- [Exercise details] Drop every picture. Then return, exactly, the lines from the beginning of the listing below through the one containing "C = scene.collection".

- [Material]
<<<<
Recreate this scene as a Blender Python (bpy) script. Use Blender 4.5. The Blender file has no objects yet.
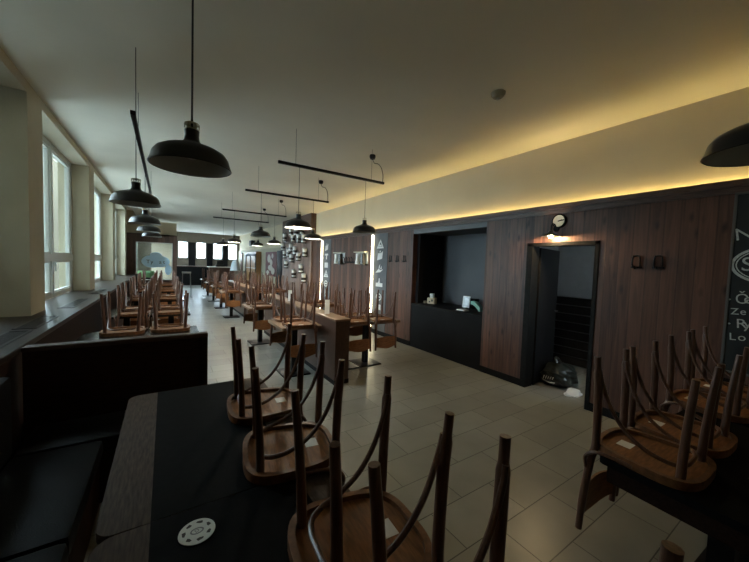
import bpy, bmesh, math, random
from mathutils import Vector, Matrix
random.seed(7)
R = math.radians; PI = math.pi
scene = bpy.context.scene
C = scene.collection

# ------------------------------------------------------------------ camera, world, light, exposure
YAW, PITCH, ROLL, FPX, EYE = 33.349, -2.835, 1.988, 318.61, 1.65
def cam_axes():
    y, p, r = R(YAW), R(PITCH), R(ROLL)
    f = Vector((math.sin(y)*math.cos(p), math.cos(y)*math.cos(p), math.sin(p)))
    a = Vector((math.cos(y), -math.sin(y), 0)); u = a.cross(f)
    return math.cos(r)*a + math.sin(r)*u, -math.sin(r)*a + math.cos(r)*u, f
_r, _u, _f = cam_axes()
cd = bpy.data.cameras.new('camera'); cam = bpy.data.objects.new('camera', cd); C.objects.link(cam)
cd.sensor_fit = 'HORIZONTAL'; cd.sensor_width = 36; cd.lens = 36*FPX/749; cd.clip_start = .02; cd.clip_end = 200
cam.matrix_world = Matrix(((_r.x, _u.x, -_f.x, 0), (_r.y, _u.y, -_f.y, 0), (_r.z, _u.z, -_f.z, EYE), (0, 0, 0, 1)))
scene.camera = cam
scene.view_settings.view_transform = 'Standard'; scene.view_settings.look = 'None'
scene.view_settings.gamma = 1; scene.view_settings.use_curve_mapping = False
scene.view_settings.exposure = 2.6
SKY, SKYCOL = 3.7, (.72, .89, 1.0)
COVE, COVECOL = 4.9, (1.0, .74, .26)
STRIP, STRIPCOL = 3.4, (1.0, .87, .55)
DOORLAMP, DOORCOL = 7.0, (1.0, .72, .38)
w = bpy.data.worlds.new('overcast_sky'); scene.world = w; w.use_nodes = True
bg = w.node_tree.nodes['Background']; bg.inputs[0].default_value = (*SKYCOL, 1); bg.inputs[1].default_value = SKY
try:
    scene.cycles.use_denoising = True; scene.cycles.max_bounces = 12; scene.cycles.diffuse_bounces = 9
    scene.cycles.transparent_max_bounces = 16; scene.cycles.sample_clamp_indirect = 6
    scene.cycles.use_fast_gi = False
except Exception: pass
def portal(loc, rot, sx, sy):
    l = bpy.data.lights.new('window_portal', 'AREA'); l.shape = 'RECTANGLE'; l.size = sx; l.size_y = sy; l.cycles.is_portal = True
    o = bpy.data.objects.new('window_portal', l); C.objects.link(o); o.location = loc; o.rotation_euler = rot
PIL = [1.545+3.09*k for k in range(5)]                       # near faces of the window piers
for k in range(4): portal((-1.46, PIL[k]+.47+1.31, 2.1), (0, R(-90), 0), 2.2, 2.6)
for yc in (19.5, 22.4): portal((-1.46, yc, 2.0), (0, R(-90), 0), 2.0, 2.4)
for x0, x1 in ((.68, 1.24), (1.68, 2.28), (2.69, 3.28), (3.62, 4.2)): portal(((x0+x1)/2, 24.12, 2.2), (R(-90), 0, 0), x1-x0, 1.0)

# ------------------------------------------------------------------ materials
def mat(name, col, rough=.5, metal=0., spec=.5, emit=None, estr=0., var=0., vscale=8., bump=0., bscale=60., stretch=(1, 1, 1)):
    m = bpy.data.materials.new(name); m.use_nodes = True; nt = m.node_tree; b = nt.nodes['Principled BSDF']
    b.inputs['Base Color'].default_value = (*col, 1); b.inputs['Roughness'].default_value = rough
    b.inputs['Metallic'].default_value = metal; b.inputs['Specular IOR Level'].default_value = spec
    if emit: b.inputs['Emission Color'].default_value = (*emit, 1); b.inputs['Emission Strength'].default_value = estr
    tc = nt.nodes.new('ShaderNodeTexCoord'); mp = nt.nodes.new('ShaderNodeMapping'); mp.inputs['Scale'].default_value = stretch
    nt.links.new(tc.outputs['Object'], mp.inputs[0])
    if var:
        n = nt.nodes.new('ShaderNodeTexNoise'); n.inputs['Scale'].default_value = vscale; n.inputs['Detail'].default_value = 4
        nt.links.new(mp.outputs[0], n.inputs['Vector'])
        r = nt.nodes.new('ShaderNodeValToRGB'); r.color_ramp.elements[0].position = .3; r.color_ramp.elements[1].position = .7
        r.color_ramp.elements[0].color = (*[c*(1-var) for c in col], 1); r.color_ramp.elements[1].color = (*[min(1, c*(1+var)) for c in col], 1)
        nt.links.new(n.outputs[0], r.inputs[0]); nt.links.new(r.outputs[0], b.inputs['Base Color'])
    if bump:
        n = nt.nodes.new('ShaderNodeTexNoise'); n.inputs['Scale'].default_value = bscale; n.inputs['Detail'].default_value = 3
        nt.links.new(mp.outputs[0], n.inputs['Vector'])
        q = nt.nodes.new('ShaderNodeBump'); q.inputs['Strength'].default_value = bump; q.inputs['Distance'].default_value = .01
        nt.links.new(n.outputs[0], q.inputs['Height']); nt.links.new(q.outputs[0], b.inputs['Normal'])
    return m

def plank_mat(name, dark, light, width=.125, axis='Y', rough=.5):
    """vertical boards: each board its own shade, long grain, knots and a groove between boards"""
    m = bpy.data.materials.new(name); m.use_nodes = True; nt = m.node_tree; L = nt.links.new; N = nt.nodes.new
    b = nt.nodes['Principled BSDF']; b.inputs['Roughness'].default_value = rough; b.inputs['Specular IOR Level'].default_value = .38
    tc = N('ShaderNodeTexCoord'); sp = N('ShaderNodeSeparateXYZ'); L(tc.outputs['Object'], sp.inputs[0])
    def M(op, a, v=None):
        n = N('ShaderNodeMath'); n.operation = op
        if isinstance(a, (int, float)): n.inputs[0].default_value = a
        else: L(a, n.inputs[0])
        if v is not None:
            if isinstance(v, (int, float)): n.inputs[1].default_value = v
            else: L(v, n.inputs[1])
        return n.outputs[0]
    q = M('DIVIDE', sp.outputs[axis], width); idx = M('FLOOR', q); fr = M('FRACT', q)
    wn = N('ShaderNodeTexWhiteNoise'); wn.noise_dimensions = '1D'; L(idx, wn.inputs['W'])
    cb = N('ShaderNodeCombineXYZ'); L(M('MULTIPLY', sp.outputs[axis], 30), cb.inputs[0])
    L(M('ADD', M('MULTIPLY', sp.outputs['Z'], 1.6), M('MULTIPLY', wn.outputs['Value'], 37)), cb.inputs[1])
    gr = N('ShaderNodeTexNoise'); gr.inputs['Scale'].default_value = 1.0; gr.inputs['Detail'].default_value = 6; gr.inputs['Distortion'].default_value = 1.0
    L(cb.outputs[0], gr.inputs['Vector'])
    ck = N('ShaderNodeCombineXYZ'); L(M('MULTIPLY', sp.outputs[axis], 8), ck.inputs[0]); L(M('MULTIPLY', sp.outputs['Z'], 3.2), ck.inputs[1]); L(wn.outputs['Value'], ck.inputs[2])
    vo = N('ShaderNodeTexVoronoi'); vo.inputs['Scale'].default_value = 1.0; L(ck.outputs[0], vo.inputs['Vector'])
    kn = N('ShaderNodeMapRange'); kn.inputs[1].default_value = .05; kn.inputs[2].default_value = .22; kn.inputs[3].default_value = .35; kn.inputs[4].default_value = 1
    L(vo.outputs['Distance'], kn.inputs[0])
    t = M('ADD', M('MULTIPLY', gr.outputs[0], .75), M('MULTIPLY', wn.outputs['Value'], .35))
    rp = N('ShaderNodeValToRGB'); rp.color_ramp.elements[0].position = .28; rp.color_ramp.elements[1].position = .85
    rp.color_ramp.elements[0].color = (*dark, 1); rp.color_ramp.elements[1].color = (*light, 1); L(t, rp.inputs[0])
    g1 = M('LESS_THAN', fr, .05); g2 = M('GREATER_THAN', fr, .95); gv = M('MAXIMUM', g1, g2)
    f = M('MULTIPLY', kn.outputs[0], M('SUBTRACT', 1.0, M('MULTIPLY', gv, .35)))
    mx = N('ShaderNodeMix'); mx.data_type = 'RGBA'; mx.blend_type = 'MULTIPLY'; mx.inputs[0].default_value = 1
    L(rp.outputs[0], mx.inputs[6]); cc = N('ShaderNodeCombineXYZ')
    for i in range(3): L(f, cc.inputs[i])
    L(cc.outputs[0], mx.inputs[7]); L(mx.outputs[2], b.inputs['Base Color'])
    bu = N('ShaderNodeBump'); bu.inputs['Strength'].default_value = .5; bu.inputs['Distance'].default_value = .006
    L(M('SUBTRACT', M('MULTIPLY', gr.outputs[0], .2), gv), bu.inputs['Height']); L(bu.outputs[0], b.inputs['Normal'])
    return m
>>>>
- [Answer to the exercise]
Recreate this scene as a Blender Python (bpy) script. Use Blender 4.5. The Blender file has no objects yet.
import bpy, bmesh, math, random
from mathutils import Vector, Matrix
random.seed(7)
R = math.radians; PI = math.pi
scene = bpy.context.scene
C = scene.collection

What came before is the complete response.